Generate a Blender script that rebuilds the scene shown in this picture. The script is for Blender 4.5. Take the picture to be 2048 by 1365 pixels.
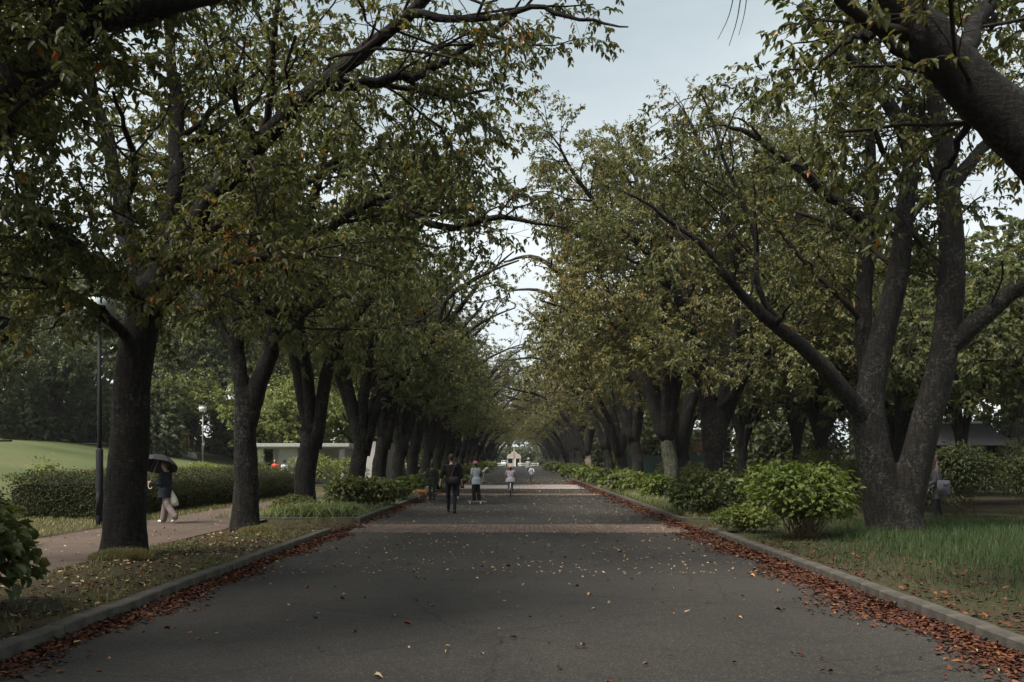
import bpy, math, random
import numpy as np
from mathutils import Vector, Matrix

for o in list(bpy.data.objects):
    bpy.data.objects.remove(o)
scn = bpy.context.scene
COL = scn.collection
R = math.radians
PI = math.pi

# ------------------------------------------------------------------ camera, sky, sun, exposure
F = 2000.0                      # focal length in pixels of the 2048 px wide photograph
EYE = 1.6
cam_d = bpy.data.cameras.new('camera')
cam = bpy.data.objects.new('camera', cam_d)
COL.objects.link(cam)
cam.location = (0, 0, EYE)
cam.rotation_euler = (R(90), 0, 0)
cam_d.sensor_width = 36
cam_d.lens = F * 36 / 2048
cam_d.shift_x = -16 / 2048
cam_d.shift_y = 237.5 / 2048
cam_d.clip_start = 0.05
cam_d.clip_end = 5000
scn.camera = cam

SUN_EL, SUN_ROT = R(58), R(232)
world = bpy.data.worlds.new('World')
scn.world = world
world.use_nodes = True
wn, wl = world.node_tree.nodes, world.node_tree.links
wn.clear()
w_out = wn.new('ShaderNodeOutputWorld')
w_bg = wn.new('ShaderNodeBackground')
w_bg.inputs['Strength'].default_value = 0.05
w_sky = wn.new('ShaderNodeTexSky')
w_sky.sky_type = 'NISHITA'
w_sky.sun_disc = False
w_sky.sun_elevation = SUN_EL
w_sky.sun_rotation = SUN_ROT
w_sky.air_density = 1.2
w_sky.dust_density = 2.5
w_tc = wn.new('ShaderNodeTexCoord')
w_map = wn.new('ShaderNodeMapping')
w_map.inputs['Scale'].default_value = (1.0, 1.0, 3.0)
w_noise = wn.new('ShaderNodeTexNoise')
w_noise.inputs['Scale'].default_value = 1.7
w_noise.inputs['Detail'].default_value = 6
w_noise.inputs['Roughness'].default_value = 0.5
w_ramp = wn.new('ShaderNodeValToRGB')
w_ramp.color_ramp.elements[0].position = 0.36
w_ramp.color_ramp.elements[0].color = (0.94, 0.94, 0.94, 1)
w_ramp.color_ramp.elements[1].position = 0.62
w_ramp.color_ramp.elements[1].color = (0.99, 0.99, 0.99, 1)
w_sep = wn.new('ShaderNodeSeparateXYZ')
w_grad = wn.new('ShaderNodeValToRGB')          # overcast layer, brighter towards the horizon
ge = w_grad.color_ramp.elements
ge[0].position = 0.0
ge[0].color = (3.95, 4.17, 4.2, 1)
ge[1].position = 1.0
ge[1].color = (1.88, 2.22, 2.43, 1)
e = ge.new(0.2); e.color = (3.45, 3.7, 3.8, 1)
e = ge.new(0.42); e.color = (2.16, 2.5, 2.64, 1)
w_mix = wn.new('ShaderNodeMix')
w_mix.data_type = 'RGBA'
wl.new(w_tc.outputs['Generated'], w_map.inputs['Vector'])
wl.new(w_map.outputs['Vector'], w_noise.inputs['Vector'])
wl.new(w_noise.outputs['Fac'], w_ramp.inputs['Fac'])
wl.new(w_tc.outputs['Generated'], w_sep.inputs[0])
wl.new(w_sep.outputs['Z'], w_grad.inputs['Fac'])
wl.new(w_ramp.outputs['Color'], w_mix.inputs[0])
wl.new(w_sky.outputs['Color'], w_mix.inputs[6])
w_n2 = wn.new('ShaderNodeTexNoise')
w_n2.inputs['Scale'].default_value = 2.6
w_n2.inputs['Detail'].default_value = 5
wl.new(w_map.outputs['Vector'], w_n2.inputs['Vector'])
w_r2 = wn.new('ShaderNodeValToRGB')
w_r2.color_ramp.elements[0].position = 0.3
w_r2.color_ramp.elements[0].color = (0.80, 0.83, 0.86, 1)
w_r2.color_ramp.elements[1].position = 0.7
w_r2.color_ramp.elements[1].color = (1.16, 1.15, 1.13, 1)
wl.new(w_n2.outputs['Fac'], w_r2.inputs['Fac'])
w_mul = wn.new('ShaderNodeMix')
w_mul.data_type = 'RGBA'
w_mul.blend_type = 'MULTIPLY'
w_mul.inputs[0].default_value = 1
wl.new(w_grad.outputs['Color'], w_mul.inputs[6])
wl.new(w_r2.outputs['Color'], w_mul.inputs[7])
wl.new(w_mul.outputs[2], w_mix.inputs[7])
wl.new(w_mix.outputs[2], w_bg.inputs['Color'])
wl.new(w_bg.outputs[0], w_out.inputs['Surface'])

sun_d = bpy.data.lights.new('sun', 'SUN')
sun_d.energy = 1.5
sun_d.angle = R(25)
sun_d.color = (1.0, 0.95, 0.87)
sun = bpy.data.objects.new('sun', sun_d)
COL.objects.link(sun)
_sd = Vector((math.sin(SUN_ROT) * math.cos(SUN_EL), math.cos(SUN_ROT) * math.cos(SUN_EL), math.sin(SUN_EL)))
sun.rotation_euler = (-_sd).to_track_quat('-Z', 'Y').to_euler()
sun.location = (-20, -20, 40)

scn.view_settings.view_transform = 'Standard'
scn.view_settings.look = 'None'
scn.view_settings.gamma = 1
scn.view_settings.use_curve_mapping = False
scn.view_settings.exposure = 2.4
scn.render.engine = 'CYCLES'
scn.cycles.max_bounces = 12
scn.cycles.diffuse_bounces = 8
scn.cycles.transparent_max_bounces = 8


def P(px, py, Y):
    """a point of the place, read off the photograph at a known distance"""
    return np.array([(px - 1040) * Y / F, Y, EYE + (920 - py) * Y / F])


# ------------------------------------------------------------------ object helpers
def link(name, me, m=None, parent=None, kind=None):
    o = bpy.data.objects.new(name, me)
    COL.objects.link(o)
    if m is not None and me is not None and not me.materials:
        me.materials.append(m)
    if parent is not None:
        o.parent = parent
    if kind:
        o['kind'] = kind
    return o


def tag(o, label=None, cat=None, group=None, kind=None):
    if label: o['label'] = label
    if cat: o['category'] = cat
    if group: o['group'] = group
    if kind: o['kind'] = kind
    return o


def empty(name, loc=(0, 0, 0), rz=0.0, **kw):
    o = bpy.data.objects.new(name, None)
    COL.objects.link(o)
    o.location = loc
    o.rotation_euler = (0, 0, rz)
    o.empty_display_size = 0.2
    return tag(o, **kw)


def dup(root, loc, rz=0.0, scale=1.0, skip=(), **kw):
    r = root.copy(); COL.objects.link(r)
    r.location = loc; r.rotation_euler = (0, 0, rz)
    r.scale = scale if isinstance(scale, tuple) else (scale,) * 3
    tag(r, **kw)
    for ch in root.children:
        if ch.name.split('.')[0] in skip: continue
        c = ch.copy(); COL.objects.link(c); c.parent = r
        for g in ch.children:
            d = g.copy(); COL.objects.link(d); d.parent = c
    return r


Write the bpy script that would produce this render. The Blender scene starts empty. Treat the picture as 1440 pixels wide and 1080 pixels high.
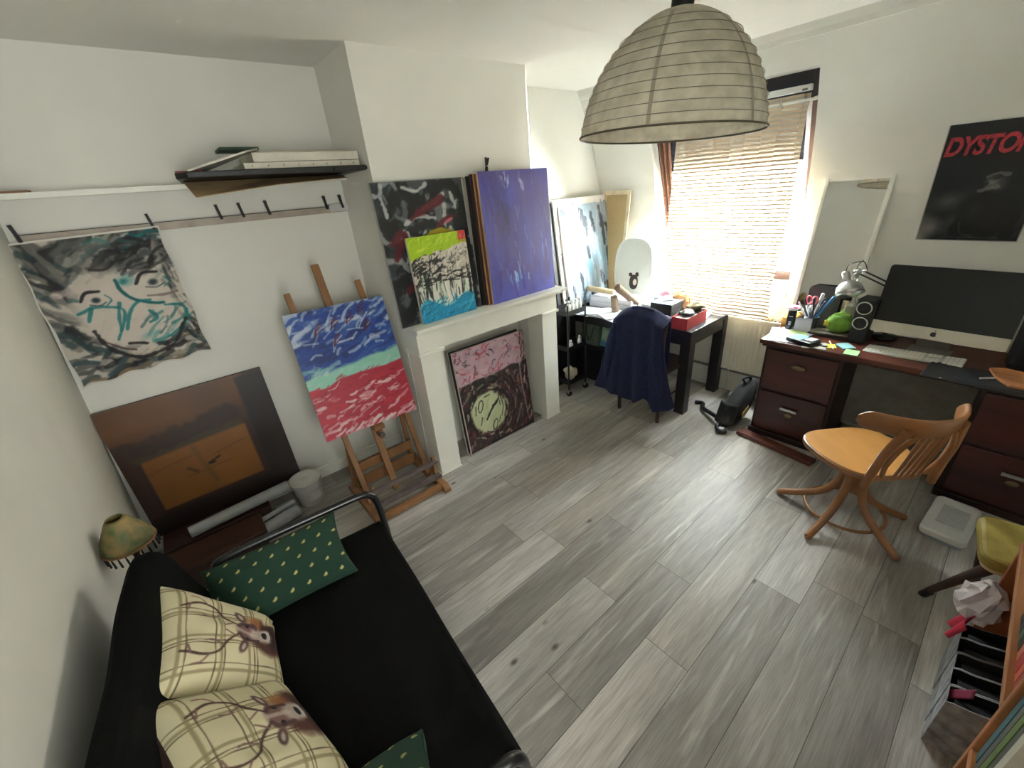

════════════════

TASK REQUIREMENTS: Search the records above for "scene". Copy each line where it is found.

RESULT:
Generate a Blender script that rebuilds the scene shown in this picture. The script is for Blender 4.5. Take the picture to be 2048 by 1365 pixels.
scn = bpy.context.scene
Write the bpy script that would produce this render. The Blender scene starts empty. Treat the picture as 1440 pixels wide and 1080 pixels high.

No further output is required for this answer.